The Cayman Islands Water Authority has been concerned about the management of ash from burned Hurricane Ivan debris since last November, water resources engineer Hendrik van Genderen said this week.
The concern led the Water Authority to gather samples of ash at four different debris burn sites to test for contaminants on 31 January.
Those samples were sent for analysis to a laboratory certified by Unites States Environmental Protection Agency. The results were received about three months later, Mr. van Genderen said.
Two tests were conducted: one that analysed contaminant levels in the ash itself and another that analysed leachate from the ash.
All samples showed elevated levels of contaminants including chromium, benzene, lead and arsenic, with the latter present in all 11 samples.
The Water Authority outlined the findings and other environmental issues concerning the temporary hurricane-debris sites in a memorandum to the Cayman Islands Recovery Operation on 7 March.
With regard to the arsenic found, the Water Authority said it had not carried out research into its origin.
‘But based on a literature review, it is our view that there is a high possibility that it relates to the fact that pressure-treated wood was co-mingled with the debris that was burned,’ the memorandum stated.
Last week, Mr. van Genderen said MC Restoration, the company that got the hurricane debris-removal contract, was not solely responsible for burning debris.. Private citizens had also started fires.
Benjamin Bodden, the local debris-monitoring manager for James Lee Witt Associates, said pressure-treated wood was burned at various sites, including the MC Restoration site in Frank Sound.
James Lee Witt Associates was hired to oversee the hurricane-debris clean up. One of its tasks was to monitor MC Restoration’s activities and verify the amounts of debris it processed.
Mr. Bodden said the problem was more complicated than the burning of pressure-treated wood.
‘What you really have to look at is the way the debris was organised and classified at the location of pick-up.’
Mr. Bodden said the various kinds of debris should have been separated at its origin.

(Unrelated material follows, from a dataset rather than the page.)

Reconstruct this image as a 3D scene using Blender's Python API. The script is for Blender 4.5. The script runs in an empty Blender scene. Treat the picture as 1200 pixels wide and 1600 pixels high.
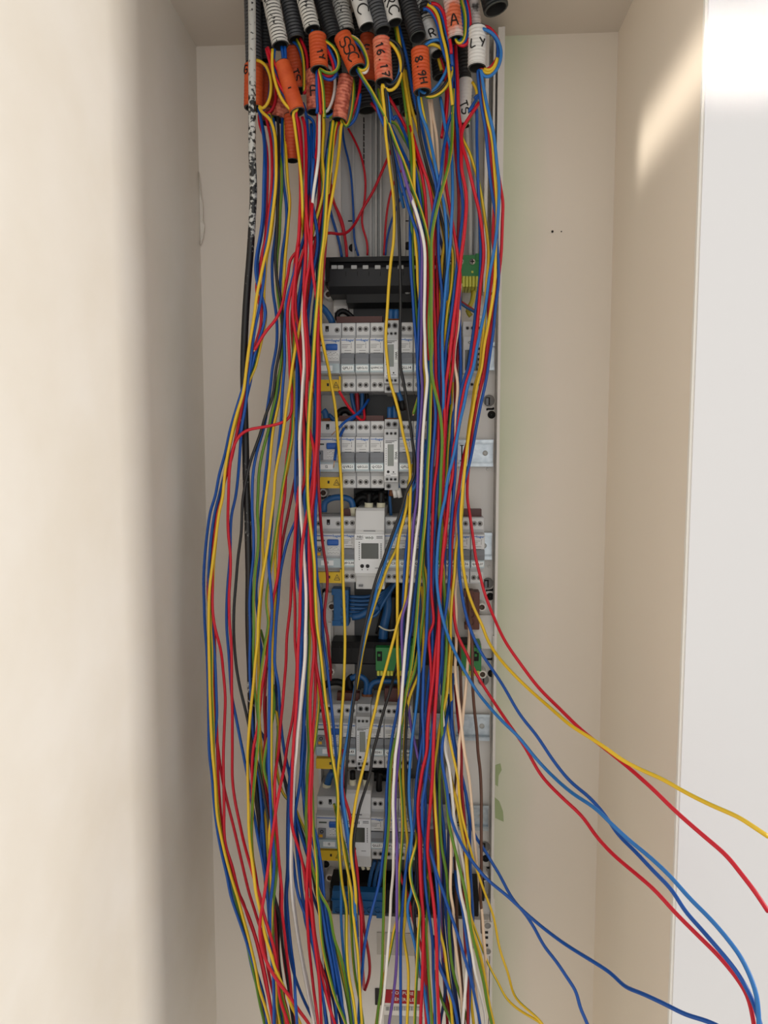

‘In the US, that is the way natural disaster-debris collection is done,’ he said. ‘If it’s not done that way, they don’t touch it.’
As a result of the method of collecting debris, MC Restoration was unable to sort the debris properly he said.
Mr. Bodden said large amounts of debris came in to the temporary-collection sites from sources other than MC Restoration.
‘At the Finch Drive site in West Bay, [MC Restoration] trucked in between 2,500 and 3,000 cubic yards of debris. Between 15,000 and 20,000 cubic yards were taken out.’
While at the collection sites, debris was crushed by bulldozers many times to compact it.
Once compacted, the debris could not be sorted to remove pressure-ttreated wood, Mr. Bodden said.
‘There’s no way to do it.’
Mr. Bodden said wood burning took place at some burn sites as much as two months prior to MC Restoration coming onto the scene.
Even at the well-run, pre-MC Restoration sites, Mr. Bodden said pressure-treated wood was not sorted from other burnable vegetation.
Mr. Bodden said he thought MC Restoration had performed well under circumstances which he called the worst-case scenario.
‘They did the best job they could do with what they had and what we gave them to work with,’ he said. ‘I think they did a tremendous job, based on what they had.’
Mr. Bodden said the country had to deal with the debris and that there was no way to avoid an environmental impact.
‘This (debris) doesn’t go away on its own. It’s not going to evaporate,’ he said. ‘We have to find a way to reduce it with the lowest environmental impact.’
Mr. Bodden pointed out that MC Restoration did not bring the arsenic to the island.
‘We (the Cayman public) brought this arsenic here and now we have to try to deal with it,’ he said. ‘The arsenic is going to stay here now, because no one is going to take it back.
‘You can’t blame anyone for this,’ he said. ‘The only person you could blame is Ivan.’